**Instructions for the task:** Leaving the pictures aside, transcribe every line below exactly.

**Data segment:**
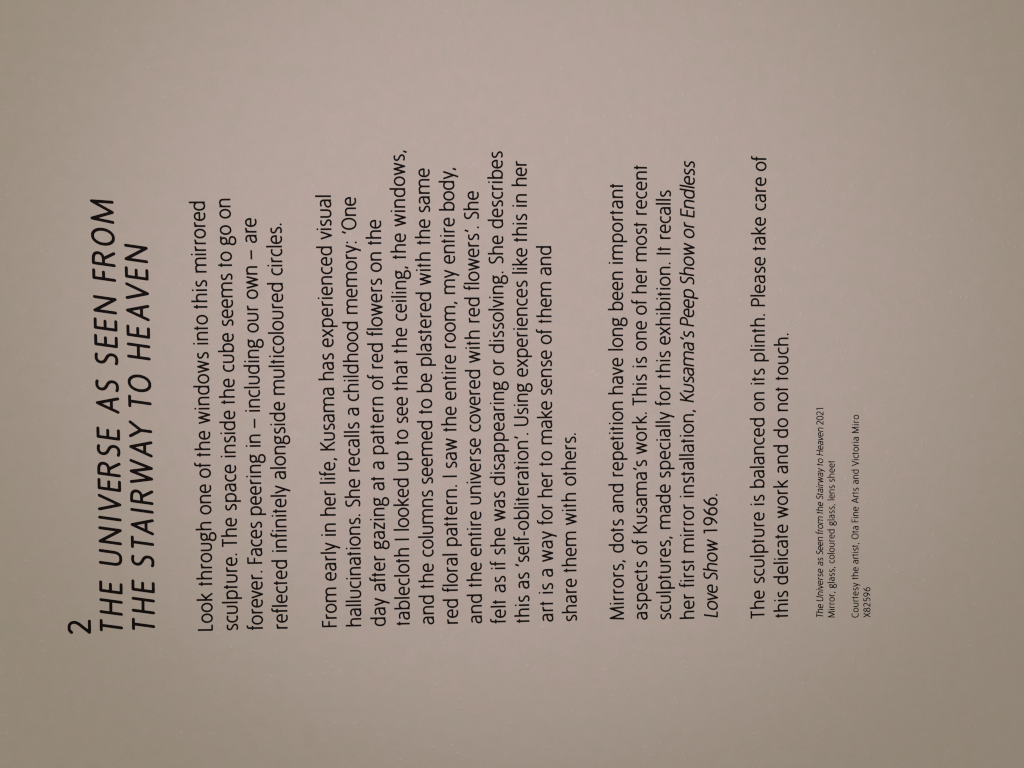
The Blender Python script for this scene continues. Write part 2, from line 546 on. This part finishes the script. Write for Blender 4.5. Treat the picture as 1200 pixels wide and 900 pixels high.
PARAGRAPHS = [
    ('four line paragraph about the windows, directly below the heading', None, [
        ('Look through one of the windows into this mirrored', [0.000293, 0.021365, 0.054496, 0.071469, 0.081378, 0.096389, 0.132953, 0.149359, 0.165798], 0.19823, (0.0004142, -0.0086186, 0.045031)),
        ('sculpture. The space inside the cube seems to go on', [0.000206, 0.039275, 0.056161, 0.080871, 0.105481, 0.120263, 0.141351, 0.168406, 0.178253, 0.190412], 0.199564, (-0.0110721, -0.0079244, 0.041402)),
        ('forever. Faces peering in – including our own – are', [0.000152, 0.031113, 0.05382, 0.085587, 0.094362, 0.101863, 0.138287, 0.153679, 0.17188, 0.179324], 0.190842, (-0.0225083, -0.0072196, 0.037715)),
        ('reflected infinitely alongside multicoloured circles.', [0.000384, 0.036471, 0.070328, 0.109491, 0.1645], 0.188391, (-0.0338609, -0.0065205, 0.034056)),
    ]),
    ('long paragraph of eleven lines about a childhood memory', None, [
        ('From early in her life, Kusama has experienced visual', [0.000568, 0.022416, 0.043548, 0.052948, 0.06796, 0.083453, 0.116101, 0.131393, 0.180914], 0.201312, (-0.0565311, -0.0051164, 0.026812)),
        ('hallucinations. She recalls a childhood memory: ‘One', [0.000644, 0.056955, 0.07342, 0.099464, 0.106295, 0.146689, 0.183603], 0.200629, (-0.0678816, -0.004403, 0.023143)),
        ('day after gazing at a pattern of red flowers on the', [0.00044, 0.016796, 0.036733, 0.064458, 0.074218, 0.081368, 0.111476, 0.121401, 0.136494, 0.166057, 0.178604], 0.190224, (-0.0792207, -0.003684, 0.01945)),
        ('tablecloth I looked up to see that the ceiling, the windows,', [0.00056, 0.040818, 0.045365, 0.073418, 0.085818, 0.0958, 0.111062, 0.128509, 0.143373, 0.172087, 0.187002], 0.22216, (-0.09051, -0.0029793, 0.015839)),
        ('and the columns seemed to be plastered with the same', [0.000681, 0.017861, 0.032774, 0.067195, 0.100071, 0.110129, 0.122438, 0.159808, 0.178762, 0.193647], 0.213987, (-0.1018436, -0.0022594, 0.012163)),
        ('red floral pattern. I saw the entire room, my entire body,', [0.000719, 0.015861, 0.037638, 0.070161, 0.074461, 0.09163, 0.106356, 0.130647, 0.155792, 0.16985, 0.194441], 0.214381, (-0.1131559, -0.0015425, 0.008501)),
        ('and the entire universe covered with red flowers’. She', [0.000599, 0.018001, 0.032601, 0.057101, 0.091424, 0.123602, 0.142535, 0.1576, 0.190541], 0.203637, (-0.124435, -0.0008283, 0.004841)),
        ('felt as if she was disappearing or dissolving. She describes', [0.000393, 0.015101, 0.0262, 0.033143, 0.048987, 0.066042, 0.117768, 0.128165, 0.169938, 0.186307], 0.222104, (-0.1357186, -0.000117, 0.0012)),
        ('this as ‘self-obliteration’. Using experiences like this in her', [0.000358, 0.016597, 0.027304, 0.093864, 0.117003, 0.16525, 0.180152, 0.196402, 0.205934], 0.21778, (-0.1469421, 0.0005879, -0.002437)),
        ('art is a way for her to make sense of them and', [0.000605, 0.014094, 0.022052, 0.029185, 0.047001, 0.059986, 0.074845, 0.085027, 0.108357, 0.132201, 0.14209, 0.16445], 0.178225, (-0.1582523, 0.0012923, -0.006036)),
        ('share them with others.', [0.000571, 0.024054, 0.046514, 0.065284], 0.090263, (-0.1695493, 0.0019715, -0.009419)),
    ]),
    ('five line paragraph with a slanted title near its end', 'slanted title of an earlier work', [
        ('Mirrors, dots and repetition have long been important', [0.000746, 0.032904, 0.052064, 0.069415, 0.108381, 0.129083, 0.14803, 0.169882], 0.207273, (-0.1922027, 0.0033913, -0.016837)),
        ('aspects of Kusama’s work. This is one of her most recent', [0.000383, 0.031857, 0.042013, 0.079752, 0.103057, 0.121064, 0.129019, 0.145865, 0.155999, 0.171049, 0.192858], 0.215903, (-0.2035367, 0.0040805, -0.020407)),
        ('sculptures, made specially for this exhibition. It recalls', [0.000306, 0.043811, 0.068431, 0.102786, 0.115843, 0.131663, 0.174268, 0.181527], 0.204534, (-0.2149153, 0.0047603, -0.023923)),
        ('her first mirror installation, |Kusama’s Peep Show or Endless', [0.000312, 0.015547, 0.032307, 0.058895, 0.104182, 0.140178, 0.159992, 0.181913, 0.191582], 0.218385, (-0.2262792, 0.0054385, -0.027467)),
        ('|Love Show| 1966.', [0.00065, 0.018715, 0.041296], 0.06031, (-0.2376665, 0.0059989, -0.029857)),
    ]),
    ('two line paragraph asking visitors not to touch', None, [
        ('The sculpture is balanced on its plinth. Please take care of', [-0.000332, 0.016719, 0.054555, 0.062909, 0.09969, 0.112476, 0.123483, 0.149742, 0.176215, 0.195091, 0.213669], 0.220893, (-0.2606532, 0.0074204, -0.037921)),
        ('this delicate work and do not touch.', [-0.000203, 0.015839, 0.048049, 0.069567, 0.086745, 0.099577, 0.114427], 0.13686, (-0.2722112, 0.0080023, -0.040845)),
    ]),
]
for label, italic_label, lines in PARAGRAPHS:
    ro = Lettering()
    slanted = []
    for t, starts, end, base in lines:
        it = Lettering()
        set_line(t, starts, end, base, BODY, BODY_W, ro, it)
        if it.v:
            slanted.append(it)
    p = ro.build("paragraph", text, label)
    for it in slanted:
        it.build("italic_title", p, italic_label)

CREDITS = [
    ('caption', 'small two line caption starting with a slanted title', 'small slanted title of the work', [
        ('|The Universe as Seen from the Stairway to Heaven| 2021', [-0.000375, 0.007256, 0.024611, 0.030012, 0.03997, 0.049913, 0.056822, 0.073176, 0.077958, 0.092817], 0.101035, (-0.2895965, 0.0089019, -0.045472)),
        ('Mirror, glass, coloured glass, lens sheet', [-0.000807, 0.013544, 0.025658, 0.044013, 0.056317, 0.065251], 0.075451, (-0.2952905, 0.0091742, -0.046694)),
    ]),
    ('credit_line', 'small line naming the lenders', None, [
        ('Courtesy the artist, Ota Fine Arts and Victoria Miro', [-0.0011, 0.017658, 0.025162, 0.037191, 0.045419, 0.054632, 0.063997, 0.072728, 0.088628], 0.097571, (-0.3071663, 0.0098162, -0.050378)),
    ]),
    ('catalogue_number', 'small catalogue number at the very bottom', None, [
        ('X82596', [-0.001161], 0.013687, (-0.3130372, 0.0100421, -0.050357)),
    ]),
]
for name, label, italic_label, lines in CREDITS:
    ro, it = Lettering(), Lettering()
    for t, starts, end, base in lines:
        set_line(t, starts, end, base, SMALL, SMALL_W, ro, it)
    p = ro.build(name, text, label)
    if it.v:
        it.build("italic_title", p, italic_label)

**Answer to this exercise:**
The Blender Python script for this scene continues. Write part 2, from line 546 on. This part finishes the script. Write for Blender 4.5. Treat the picture as 1200 pixels wide and 900 pixels high.
PARAGRAPHS = [
    ('four line paragraph about the windows, directly below the heading', None, [
        ('Look through one of the windows into this mirrored', [0.000293, 0.021365, 0.054496, 0.071469, 0.081378, 0.096389, 0.132953, 0.149359, 0.165798], 0.19823, (0.0004142, -0.0086186, 0.045031)),
        ('sculpture. The space inside the cube seems to go on', [0.000206, 0.039275, 0.056161, 0.080871, 0.105481, 0.120263, 0.141351, 0.168406, 0.178253, 0.190412], 0.199564, (-0.0110721, -0.0079244, 0.041402)),
        ('forever. Faces peering in – including our own – are', [0.000152, 0.031113, 0.05382, 0.085587, 0.094362, 0.101863, 0.138287, 0.153679, 0.17188, 0.179324], 0.190842, (-0.0225083, -0.0072196, 0.037715)),
        ('reflected infinitely alongside multicoloured circles.', [0.000384, 0.036471, 0.070328, 0.109491, 0.1645], 0.188391, (-0.0338609, -0.0065205, 0.034056)),
    ]),
    ('long paragraph of eleven lines about a childhood memory', None, [
        ('From early in her life, Kusama has experienced visual', [0.000568, 0.022416, 0.043548, 0.052948, 0.06796, 0.083453, 0.116101, 0.131393, 0.180914], 0.201312, (-0.0565311, -0.0051164, 0.026812)),
        ('hallucinations. She recalls a childhood memory: ‘One', [0.000644, 0.056955, 0.07342, 0.099464, 0.106295, 0.146689, 0.183603], 0.200629, (-0.0678816, -0.004403, 0.023143)),
        ('day after gazing at a pattern of red flowers on the', [0.00044, 0.016796, 0.036733, 0.064458, 0.074218, 0.081368, 0.111476, 0.121401, 0.136494, 0.166057, 0.178604], 0.190224, (-0.0792207, -0.003684, 0.01945)),
        ('tablecloth I looked up to see that the ceiling, the windows,', [0.00056, 0.040818, 0.045365, 0.073418, 0.085818, 0.0958, 0.111062, 0.128509, 0.143373, 0.172087, 0.187002], 0.22216, (-0.09051, -0.0029793, 0.015839)),
        ('and the columns seemed to be plastered with the same', [0.000681, 0.017861, 0.032774, 0.067195, 0.100071, 0.110129, 0.122438, 0.159808, 0.178762, 0.193647], 0.213987, (-0.1018436, -0.0022594, 0.012163)),
        ('red floral pattern. I saw the entire room, my entire body,', [0.000719, 0.015861, 0.037638, 0.070161, 0.074461, 0.09163, 0.106356, 0.130647, 0.155792, 0.16985, 0.194441], 0.214381, (-0.1131559, -0.0015425, 0.008501)),
        ('and the entire universe covered with red flowers’. She', [0.000599, 0.018001, 0.032601, 0.057101, 0.091424, 0.123602, 0.142535, 0.1576, 0.190541], 0.203637, (-0.124435, -0.0008283, 0.004841)),
        ('felt as if she was disappearing or dissolving. She describes', [0.000393, 0.015101, 0.0262, 0.033143, 0.048987, 0.066042, 0.117768, 0.128165, 0.169938, 0.186307], 0.222104, (-0.1357186, -0.000117, 0.0012)),
        ('this as ‘self-obliteration’. Using experiences like this in her', [0.000358, 0.016597, 0.027304, 0.093864, 0.117003, 0.16525, 0.180152, 0.196402, 0.205934], 0.21778, (-0.1469421, 0.0005879, -0.002437)),
        ('art is a way for her to make sense of them and', [0.000605, 0.014094, 0.022052, 0.029185, 0.047001, 0.059986, 0.074845, 0.085027, 0.108357, 0.132201, 0.14209, 0.16445], 0.178225, (-0.1582523, 0.0012923, -0.006036)),
        ('share them with others.', [0.000571, 0.024054, 0.046514, 0.065284], 0.090263, (-0.1695493, 0.0019715, -0.009419)),
    ]),
    ('five line paragraph with a slanted title near its end', 'slanted title of an earlier work', [
        ('Mirrors, dots and repetition have long been important', [0.000746, 0.032904, 0.052064, 0.069415, 0.108381, 0.129083, 0.14803, 0.169882], 0.207273, (-0.1922027, 0.0033913, -0.016837)),
        ('aspects of Kusama’s work. This is one of her most recent', [0.000383, 0.031857, 0.042013, 0.079752, 0.103057, 0.121064, 0.129019, 0.145865, 0.155999, 0.171049, 0.192858], 0.215903, (-0.2035367, 0.0040805, -0.020407)),
        ('sculptures, made specially for this exhibition. It recalls', [0.000306, 0.043811, 0.068431, 0.102786, 0.115843, 0.131663, 0.174268, 0.181527], 0.204534, (-0.2149153, 0.0047603, -0.023923)),
        ('her first mirror installation, |Kusama’s Peep Show or Endless', [0.000312, 0.015547, 0.032307, 0.058895, 0.104182, 0.140178, 0.159992, 0.181913, 0.191582], 0.218385, (-0.2262792, 0.0054385, -0.027467)),
        ('|Love Show| 1966.', [0.00065, 0.018715, 0.041296], 0.06031, (-0.2376665, 0.0059989, -0.029857)),
    ]),
    ('two line paragraph asking visitors not to touch', None, [
        ('The sculpture is balanced on its plinth. Please take care of', [-0.000332, 0.016719, 0.054555, 0.062909, 0.09969, 0.112476, 0.123483, 0.149742, 0.176215, 0.195091, 0.213669], 0.220893, (-0.2606532, 0.0074204, -0.037921)),
        ('this delicate work and do not touch.', [-0.000203, 0.015839, 0.048049, 0.069567, 0.086745, 0.099577, 0.114427], 0.13686, (-0.2722112, 0.0080023, -0.040845)),
    ]),
]
for label, italic_label, lines in PARAGRAPHS:
    ro = Lettering()
    slanted = []
    for t, starts, end, base in lines:
        it = Lettering()
        set_line(t, starts, end, base, BODY, BODY_W, ro, it)
        if it.v:
            slanted.append(it)
    p = ro.build("paragraph", text, label)
    for it in slanted:
        it.build("italic_title", p, italic_label)

CREDITS = [
    ('caption', 'small two line caption starting with a slanted title', 'small slanted title of the work', [
        ('|The Universe as Seen from the Stairway to Heaven| 2021', [-0.000375, 0.007256, 0.024611, 0.030012, 0.03997, 0.049913, 0.056822, 0.073176, 0.077958, 0.092817], 0.101035, (-0.2895965, 0.0089019, -0.045472)),
        ('Mirror, glass, coloured glass, lens sheet', [-0.000807, 0.013544, 0.025658, 0.044013, 0.056317, 0.065251], 0.075451, (-0.2952905, 0.0091742, -0.046694)),
    ]),
    ('credit_line', 'small line naming the lenders', None, [
        ('Courtesy the artist, Ota Fine Arts and Victoria Miro', [-0.0011, 0.017658, 0.025162, 0.037191, 0.045419, 0.054632, 0.063997, 0.072728, 0.088628], 0.097571, (-0.3071663, 0.0098162, -0.050378)),
    ]),
    ('catalogue_number', 'small catalogue number at the very bottom', None, [
        ('X82596', [-0.001161], 0.013687, (-0.3130372, 0.0100421, -0.050357)),
    ]),
]
for name, label, italic_label, lines in CREDITS:
    ro, it = Lettering(), Lettering()
    for t, starts, end, base in lines:
        set_line(t, starts, end, base, SMALL, SMALL_W, ro, it)
    p = ro.build(name, text, label)
    if it.v:
        it.build("italic_title", p, italic_label)